◆ REQUIRED TASK
Read the records below and copy each line that contains "scene".
── RECORD EXCERPTS
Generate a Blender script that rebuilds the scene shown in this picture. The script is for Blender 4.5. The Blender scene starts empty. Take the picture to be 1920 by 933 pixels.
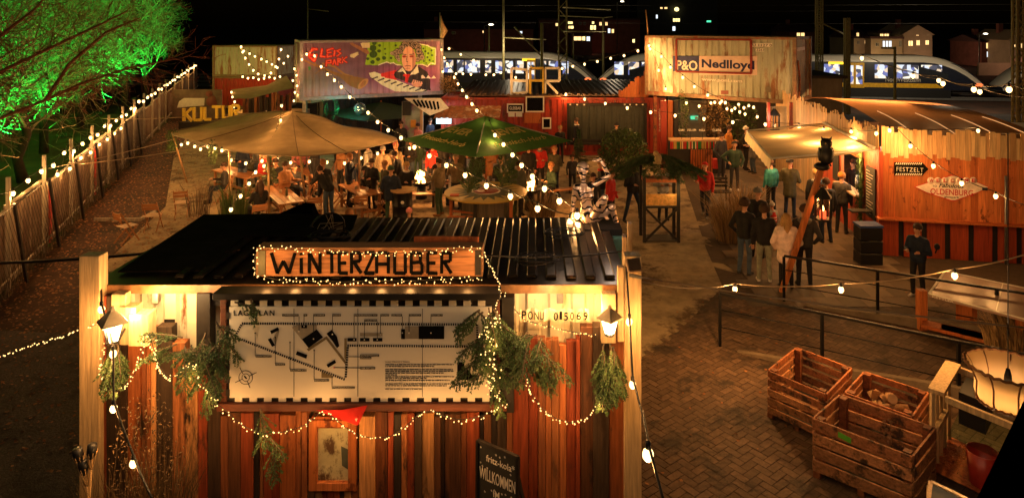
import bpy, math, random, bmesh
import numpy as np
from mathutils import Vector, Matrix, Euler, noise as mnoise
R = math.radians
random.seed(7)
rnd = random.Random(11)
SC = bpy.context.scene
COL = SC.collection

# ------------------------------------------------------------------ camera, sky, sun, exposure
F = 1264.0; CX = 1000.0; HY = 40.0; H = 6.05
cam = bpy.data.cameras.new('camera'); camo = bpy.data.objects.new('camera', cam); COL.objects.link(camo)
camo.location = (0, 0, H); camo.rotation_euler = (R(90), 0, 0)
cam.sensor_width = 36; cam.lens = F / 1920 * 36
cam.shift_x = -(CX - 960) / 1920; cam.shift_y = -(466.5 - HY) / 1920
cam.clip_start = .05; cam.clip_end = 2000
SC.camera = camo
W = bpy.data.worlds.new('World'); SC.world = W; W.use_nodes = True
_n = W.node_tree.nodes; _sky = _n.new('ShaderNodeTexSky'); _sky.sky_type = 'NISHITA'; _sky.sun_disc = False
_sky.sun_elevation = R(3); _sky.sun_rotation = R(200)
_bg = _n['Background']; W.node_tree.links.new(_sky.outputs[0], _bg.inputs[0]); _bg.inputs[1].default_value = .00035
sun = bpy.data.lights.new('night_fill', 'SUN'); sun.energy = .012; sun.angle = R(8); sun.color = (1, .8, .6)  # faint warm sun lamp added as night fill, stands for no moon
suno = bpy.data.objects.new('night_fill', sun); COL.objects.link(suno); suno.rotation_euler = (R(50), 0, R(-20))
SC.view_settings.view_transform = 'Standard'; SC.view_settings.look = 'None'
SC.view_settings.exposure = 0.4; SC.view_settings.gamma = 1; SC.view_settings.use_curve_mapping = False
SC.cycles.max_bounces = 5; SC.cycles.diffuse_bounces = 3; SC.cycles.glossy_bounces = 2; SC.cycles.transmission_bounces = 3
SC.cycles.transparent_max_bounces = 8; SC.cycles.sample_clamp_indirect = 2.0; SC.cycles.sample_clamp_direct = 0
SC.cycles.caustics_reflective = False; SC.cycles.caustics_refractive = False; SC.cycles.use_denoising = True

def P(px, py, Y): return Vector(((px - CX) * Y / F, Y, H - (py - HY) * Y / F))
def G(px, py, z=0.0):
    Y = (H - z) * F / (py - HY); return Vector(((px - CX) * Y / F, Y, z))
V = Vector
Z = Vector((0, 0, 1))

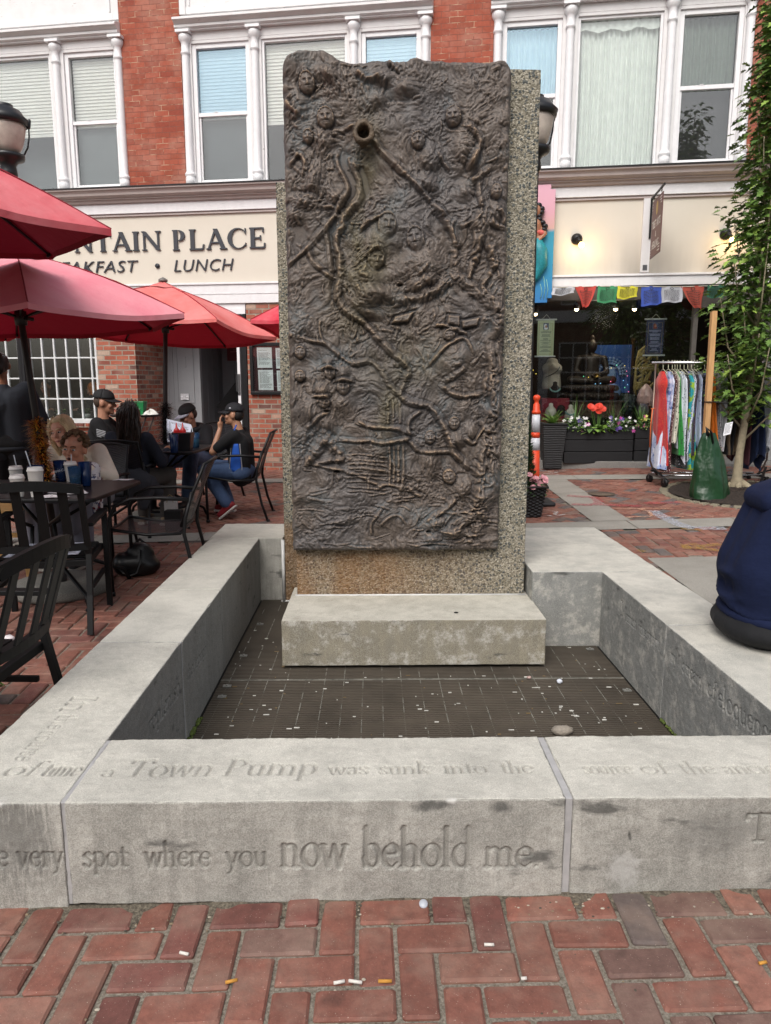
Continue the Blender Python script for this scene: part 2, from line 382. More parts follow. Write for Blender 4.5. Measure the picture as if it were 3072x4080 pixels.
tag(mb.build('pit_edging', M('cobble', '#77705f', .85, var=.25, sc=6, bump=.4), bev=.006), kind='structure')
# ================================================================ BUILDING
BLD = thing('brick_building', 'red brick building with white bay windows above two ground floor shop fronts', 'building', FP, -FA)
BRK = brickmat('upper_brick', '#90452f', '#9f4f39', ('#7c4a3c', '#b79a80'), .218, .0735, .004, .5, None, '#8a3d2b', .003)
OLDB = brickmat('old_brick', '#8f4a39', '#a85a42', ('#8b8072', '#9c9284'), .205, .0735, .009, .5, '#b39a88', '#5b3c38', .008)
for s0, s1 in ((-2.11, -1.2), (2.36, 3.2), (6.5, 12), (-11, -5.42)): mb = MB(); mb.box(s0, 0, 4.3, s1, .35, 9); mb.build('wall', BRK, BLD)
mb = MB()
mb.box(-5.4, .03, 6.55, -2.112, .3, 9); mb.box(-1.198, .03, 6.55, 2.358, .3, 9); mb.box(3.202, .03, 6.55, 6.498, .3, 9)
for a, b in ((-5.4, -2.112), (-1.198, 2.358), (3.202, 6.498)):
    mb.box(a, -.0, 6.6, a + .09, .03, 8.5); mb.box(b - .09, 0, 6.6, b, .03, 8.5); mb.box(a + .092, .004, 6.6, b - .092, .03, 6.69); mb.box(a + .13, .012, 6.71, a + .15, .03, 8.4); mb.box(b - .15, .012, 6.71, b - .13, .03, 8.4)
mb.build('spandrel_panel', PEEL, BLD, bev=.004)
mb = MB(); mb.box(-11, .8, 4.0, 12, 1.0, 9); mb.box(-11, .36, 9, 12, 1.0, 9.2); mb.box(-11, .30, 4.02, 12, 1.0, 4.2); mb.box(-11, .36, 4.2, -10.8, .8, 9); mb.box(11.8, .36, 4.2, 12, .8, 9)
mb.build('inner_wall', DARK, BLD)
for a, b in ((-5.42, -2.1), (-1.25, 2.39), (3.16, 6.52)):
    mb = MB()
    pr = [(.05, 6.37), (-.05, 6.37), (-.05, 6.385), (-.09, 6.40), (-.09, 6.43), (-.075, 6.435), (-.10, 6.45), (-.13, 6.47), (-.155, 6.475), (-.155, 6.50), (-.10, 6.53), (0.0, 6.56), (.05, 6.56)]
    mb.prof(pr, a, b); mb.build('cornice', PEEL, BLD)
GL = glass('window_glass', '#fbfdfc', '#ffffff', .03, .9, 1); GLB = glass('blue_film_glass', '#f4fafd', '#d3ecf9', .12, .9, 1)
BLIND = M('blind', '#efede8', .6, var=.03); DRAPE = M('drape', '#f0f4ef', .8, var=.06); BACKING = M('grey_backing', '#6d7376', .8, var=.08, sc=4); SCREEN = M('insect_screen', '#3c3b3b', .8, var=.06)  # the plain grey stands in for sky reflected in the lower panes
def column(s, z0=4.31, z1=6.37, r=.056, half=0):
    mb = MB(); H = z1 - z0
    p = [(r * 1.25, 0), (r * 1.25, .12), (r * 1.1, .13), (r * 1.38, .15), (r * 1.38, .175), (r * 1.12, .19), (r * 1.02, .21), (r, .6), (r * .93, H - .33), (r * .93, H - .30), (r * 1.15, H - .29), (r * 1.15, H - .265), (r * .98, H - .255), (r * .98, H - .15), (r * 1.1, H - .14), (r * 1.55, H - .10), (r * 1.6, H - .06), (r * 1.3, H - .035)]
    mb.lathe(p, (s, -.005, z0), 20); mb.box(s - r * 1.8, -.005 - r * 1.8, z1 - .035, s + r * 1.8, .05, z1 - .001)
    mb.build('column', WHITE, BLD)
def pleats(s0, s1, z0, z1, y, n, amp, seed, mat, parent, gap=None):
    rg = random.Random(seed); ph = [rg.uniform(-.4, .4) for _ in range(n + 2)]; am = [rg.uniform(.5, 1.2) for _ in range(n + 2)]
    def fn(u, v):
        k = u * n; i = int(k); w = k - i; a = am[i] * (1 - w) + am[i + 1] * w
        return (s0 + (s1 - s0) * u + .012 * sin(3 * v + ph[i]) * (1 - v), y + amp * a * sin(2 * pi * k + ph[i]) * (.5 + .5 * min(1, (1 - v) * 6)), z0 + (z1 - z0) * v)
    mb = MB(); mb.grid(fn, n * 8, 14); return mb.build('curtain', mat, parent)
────
◆ WRITTEN ANSWER
Generate a Blender script that rebuilds the scene shown in this picture. The script is for Blender 4.5. The Blender scene starts empty. Take the picture to be 1920 by 933 pixels.
SC = bpy.context.scene
Continue the Blender Python script for this scene: part 2, from line 382. More parts follow. Write for Blender 4.5. Measure the picture as if it were 3072x4080 pixels.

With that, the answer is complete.